Rethinking 12306 Ticketing: A Domain‑Driven Design Model for Complex Train Reservations
This article analyses the unique business complexity of China's 12306 railway ticketing system, proposes a domain‑driven aggregate design centered on the train route, explains how to model seat availability and ticket issuance, and outlines a CQRS/event‑sourcing architecture to achieve strong consistency and high concurrency.
Preface
During the Spring Festival I came across an article stating that the business complexity of 12306 is far greater than that of typical e‑commerce sites such as Taobao. This observation motivated me to explore the core domain model of the 12306 system.
Another reason for writing this article is the suspicion that the current core domain model of 12306 is not well designed, which makes ticket‑purchasing logic extremely complicated, raises data‑consistency maintenance costs dramatically, and hinders high‑TPS ticket booking.
Requirement Overview
The core problem of 12306 is online ticket sales, involving two roles: users and the railway bureau. Users need to query seat availability and purchase tickets; the bureau needs to sell tickets. The system must support three core scenarios: query remaining tickets, purchase tickets, and the bureau’s ticket‑selling process.
Querying remaining tickets requires the user to provide departure station, destination station, and travel date, after which the system shows each train’s stations and seat‑type availability.
Purchasing tickets consists of reservation and payment; this article focuses on the reservation model.
Requirement Analysis
If a ticket is treated as a product, the problem looks similar to e‑commerce, but the number of possible tickets (SKUs) is huge because each pair of stations on a train creates a distinct ticket. For example, the G71 train with 17 stations and three seat classes yields 408 distinct tickets.

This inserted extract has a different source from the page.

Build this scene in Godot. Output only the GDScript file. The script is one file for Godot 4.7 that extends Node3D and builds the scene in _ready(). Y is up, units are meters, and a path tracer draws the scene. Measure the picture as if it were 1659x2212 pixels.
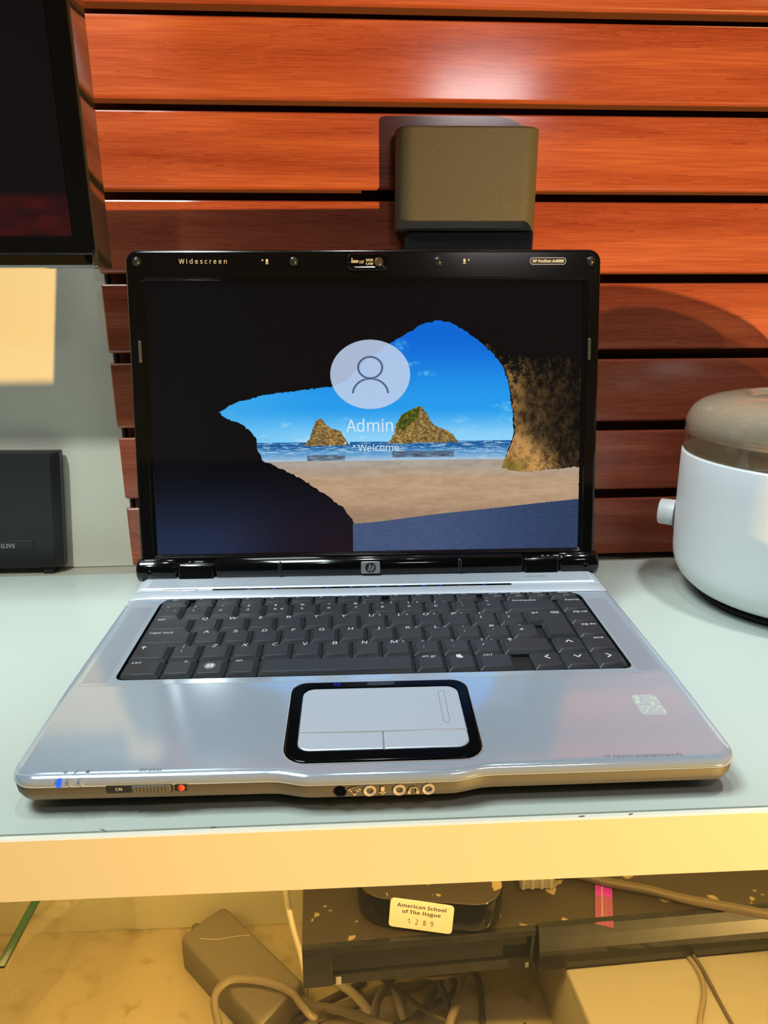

A ticket’s essential information includes departure time, departure station, destination station, train number, and seat number. For the system, a ticket is a credential that grants the holder a seat on a specific train segment.
Analyzing the train’s seat capacity shows that a seat can be sold for multiple non‑overlapping segments, allowing the number of sellable tickets to exceed the physical seat count. The key business rule is that, for every atomic segment (adjacent stations), the number of overlapping tickets plus one must not exceed the total seat count.
Model Design
Traditional E‑commerce Approach
Modeling each ticket segment as a separate product aggregate leads to an explosion of aggregates (e.g., 408 for G71) and requires updating many aggregates in a single transaction, causing high contention and potential deadlocks.
My Approach
Aggregate Design
The train (train‑route) should be the aggregate root responsible for ticket issuance. It stores the train number, seat count (by class), ordered list of stations, departure time, and the available quantity for each atomic segment. All ticket‑related decisions are made within this aggregate, ensuring strong consistency without database transactions.
How to Determine If a Ticket Can Be Issued
Given a reservation request, retrieve all atomic segments covered by the requested interval and attempt to decrement the available count for each segment. If all decrements succeed, the reservation succeeds; otherwise it fails.
Seat Allocation
The aggregate also maintains a pool of seats and the mapping between sold tickets and seats. When a reservation is possible, an algorithm selects a suitable seat, preferring reuse of already allocated seats to avoid mid‑journey seat changes.
Model Analysis Summary
Tickets are not core aggregates; they are the result of a reservation.
The train aggregate is the true core, handling availability checks, seat selection, atomic‑segment inventory updates, and storing sold tickets.
This design confines all state changes to a single aggregate, eliminating the need for distributed transactions while supporting high concurrency.
Architecture Design (Optional)
The system fits well with a CQRS architecture: the command side uses DDD and event sourcing (e.g., ENode) to process reservations, while the query side uses distributed caches for fast ticket‑availability queries.
Reservation Implementation
In‑memory + event sourcing allows each reservation to generate a single event, avoiding heavy database I/O and enabling rapid processing.
Ticket Query Implementation
Queries can be served from caches keyed by departure‑destination‑date or by atomic‑segment availability, ensuring near‑real‑time responses.
Conclusion
The article presents a domain‑driven model for 12306 that treats the train as the aggregate root, simplifies ticket issuance logic, and leverages CQRS and event sourcing to achieve strong consistency and high performance. Real‑world implementation would require close collaboration with domain experts.